Am 29.10.2021 um 00:09 schrieb Stefan Ram:
> Ralf Joerres <
rjoe...@gmail.com> writes:
>> Am 27.10.2021 um 23:48 schrieb Helmut Richter:
>>> On Wed, 27 Oct 2021, Quinn C wrote:
>>>> * Ralf Joerres:
>>>>> - Wir waren Samstag rausgefahren ins Grüne.
>>>>> - Wir waren Samstag ins Grüne rausgefahren.
>>>> Beim ersten Beispiel wurde "ins Grüne" zunächst vergessen und dann im
>>>> Nachklapp ergänzt.
>> Ich denke nicht, dass es 'vergessen' wurde, sondern den in meiner Region
>> absolut üblichen Sprachgebrauch darstellt
>
> Das erinnert mich daran, daß ich kürzlich las, wie Sanders
> den französische Satzbau besser findet als den deutschen.
>
> Er nennt dann ein Beispiel, wo, ähnlich wie in Deinem
> Beispiel, das Verb früher kommt und die Objekte später.
>
> (Bei "Wir waren Samstag rausgefahren" rückt das "rausgefahren"
> näher an "waren", wie unten "verdeutlichen" näher an "wollen",
> obwohl die Struktur nicht vollkommen gleichartig ist.)
>
> Sanders stellt gegenüber:
>
> (de) Wir wollen das Gesagte an Beispielen verdeutlichen.
> (fr) Wir wollen verdeutlichen das Gesagte an Beispielen.
>
> Dazu schreibt er:
>
> | § 32. Deutsche und französische Wortstellung
> |
> | 1) Es ist unbestreitbar und unbestritten, daß die
> |deutsche Wortstellung an Klarheit, Deutlichkeit und
> |Übersichtlichkeit z. B. hinter der französischen zurücksteht.
> |Hier, und ähnlich z. B. in der englischen Sprache, herrscht,
> |abgesehen von einigen geringfügigen und verschwindenden
> |Ausnahmen, die streng gedankenmäßige (logische) Anordnung und
> |Folge, und zwar dieselbe in Haupt= und Nebensätzen; hier
> |steht im Großen und Ganzen immer und überall der regierende
> |Satztheil vor dem davon abhängenden; hier giebt es keine
> |unecht zusammengesetzten Verba, deren Theile durch dazwischen
> |Tretendes aus einander gerissen werden (s. § 12); hier gieht
> |es eben so wenig ein Auseinanderreißen der Satzformen eines
> |Verbums und der dazu gehörigen ruhenden Formen u. ä. m.

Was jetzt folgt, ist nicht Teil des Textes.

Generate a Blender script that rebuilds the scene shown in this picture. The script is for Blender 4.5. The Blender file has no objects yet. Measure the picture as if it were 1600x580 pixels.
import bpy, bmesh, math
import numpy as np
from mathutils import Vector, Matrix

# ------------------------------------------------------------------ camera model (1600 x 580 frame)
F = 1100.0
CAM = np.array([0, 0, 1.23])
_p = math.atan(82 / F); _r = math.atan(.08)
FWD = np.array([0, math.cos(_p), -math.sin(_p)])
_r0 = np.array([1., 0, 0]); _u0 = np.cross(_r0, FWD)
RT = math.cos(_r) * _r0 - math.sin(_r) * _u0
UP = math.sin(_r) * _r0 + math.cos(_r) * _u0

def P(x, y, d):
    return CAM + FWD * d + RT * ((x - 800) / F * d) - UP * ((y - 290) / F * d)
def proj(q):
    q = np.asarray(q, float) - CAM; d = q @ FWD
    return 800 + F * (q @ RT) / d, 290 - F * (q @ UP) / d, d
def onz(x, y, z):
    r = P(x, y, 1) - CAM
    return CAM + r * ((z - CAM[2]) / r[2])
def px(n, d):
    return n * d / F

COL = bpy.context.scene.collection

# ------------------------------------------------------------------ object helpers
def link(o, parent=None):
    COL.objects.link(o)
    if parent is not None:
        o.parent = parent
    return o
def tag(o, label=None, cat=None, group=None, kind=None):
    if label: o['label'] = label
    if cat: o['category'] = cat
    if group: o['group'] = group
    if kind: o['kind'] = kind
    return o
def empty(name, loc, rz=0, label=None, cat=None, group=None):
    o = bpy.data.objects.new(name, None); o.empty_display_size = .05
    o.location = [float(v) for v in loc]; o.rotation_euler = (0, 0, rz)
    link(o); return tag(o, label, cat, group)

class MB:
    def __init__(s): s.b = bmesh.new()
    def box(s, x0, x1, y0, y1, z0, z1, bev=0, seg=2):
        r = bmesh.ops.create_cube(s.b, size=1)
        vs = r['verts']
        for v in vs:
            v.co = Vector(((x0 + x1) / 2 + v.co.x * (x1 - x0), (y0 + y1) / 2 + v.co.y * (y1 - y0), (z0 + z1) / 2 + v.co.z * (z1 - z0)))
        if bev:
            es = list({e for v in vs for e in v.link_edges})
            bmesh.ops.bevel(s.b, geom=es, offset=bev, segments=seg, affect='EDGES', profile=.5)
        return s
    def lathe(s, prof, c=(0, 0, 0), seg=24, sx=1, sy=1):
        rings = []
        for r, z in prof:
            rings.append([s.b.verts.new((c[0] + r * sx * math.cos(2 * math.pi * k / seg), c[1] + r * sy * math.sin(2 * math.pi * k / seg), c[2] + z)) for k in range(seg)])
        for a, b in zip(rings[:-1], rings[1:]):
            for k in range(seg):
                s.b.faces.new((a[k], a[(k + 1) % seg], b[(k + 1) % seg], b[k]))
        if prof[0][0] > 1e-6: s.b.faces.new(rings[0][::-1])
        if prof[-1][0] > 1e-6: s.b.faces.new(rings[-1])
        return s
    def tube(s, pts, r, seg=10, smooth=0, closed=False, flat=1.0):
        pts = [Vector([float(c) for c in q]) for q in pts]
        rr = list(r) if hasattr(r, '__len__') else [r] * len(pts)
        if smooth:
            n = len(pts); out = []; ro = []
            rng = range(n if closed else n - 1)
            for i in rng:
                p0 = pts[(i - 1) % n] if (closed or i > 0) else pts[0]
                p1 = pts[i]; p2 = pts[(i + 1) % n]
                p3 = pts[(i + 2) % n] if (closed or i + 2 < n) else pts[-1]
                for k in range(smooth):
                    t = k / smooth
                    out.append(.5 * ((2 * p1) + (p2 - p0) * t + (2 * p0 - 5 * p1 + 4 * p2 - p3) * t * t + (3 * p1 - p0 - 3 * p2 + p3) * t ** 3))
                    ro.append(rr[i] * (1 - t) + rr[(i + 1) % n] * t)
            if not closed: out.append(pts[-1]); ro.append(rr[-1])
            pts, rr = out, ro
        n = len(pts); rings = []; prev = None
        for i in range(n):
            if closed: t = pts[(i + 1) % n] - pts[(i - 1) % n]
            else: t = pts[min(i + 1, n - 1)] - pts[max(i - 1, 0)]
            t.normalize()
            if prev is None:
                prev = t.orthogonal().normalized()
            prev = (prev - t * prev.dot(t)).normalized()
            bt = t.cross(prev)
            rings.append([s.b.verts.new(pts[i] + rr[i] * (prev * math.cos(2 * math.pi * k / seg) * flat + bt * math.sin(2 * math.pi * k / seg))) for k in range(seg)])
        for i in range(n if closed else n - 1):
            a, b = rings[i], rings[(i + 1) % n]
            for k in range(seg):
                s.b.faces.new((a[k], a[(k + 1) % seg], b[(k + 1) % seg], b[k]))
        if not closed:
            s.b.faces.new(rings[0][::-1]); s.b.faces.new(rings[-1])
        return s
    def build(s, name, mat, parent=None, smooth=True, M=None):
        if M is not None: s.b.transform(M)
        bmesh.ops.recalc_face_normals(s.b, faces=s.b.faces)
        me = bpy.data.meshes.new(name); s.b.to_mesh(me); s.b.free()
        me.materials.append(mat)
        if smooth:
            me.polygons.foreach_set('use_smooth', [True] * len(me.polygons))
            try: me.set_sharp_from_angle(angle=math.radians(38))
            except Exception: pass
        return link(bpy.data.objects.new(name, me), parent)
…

> | 2) Wir wollen das Gesagte an Beispielen verdeutlichen -,
> |wofür es in der französischen ɔc. Worstellung lauten würde:
> |"Wir wollen verdeutlichen das Gesagte an Beispielen."
> |...
> Satzbau und Wortfolge der deutschen Sprache - Daniel Sanders (1883)
>
> Nun ist das Japanische wohl für die höchste Regelhaftigkeit
> bekannt. Dort steht das Determinans /immer/ vor dem Determinatum.
> Das hätte Sanders vielleicht gefallen.
Jean-Marie Zemb zieht ähnliche Vergleiche, wobei er für den deutschen
Satzbau allerdings von der Nebensatz-Wortstellung ausgeht, bei der das
Bauprinzip deutscher Sätze klarer hervortritt:
- (parce qu') [1] il [2] avait [3] dû [4] être [5] à la maison [6] hier
[7] à huit heures
- (weil) [1] er [6] gestern [7] um 8 Uhr [5] zu Hause [4] gewesen sein
[3] muss- [2] -te
Es wäre im Prinzip noch klarer, wenn auch im deutschen Satz das
Modalverb im Plusquamperfekt stünde, aber derartige Konstruktionen
(hatte zu Hause gewesen sein müssen) sind einerseits unüblich und
andererseits gibt es hier die Sonderregelung des Vorziehens des finiten
Verbs, das sonst immer am Ende steht (zu Hause sein gemusst hatte).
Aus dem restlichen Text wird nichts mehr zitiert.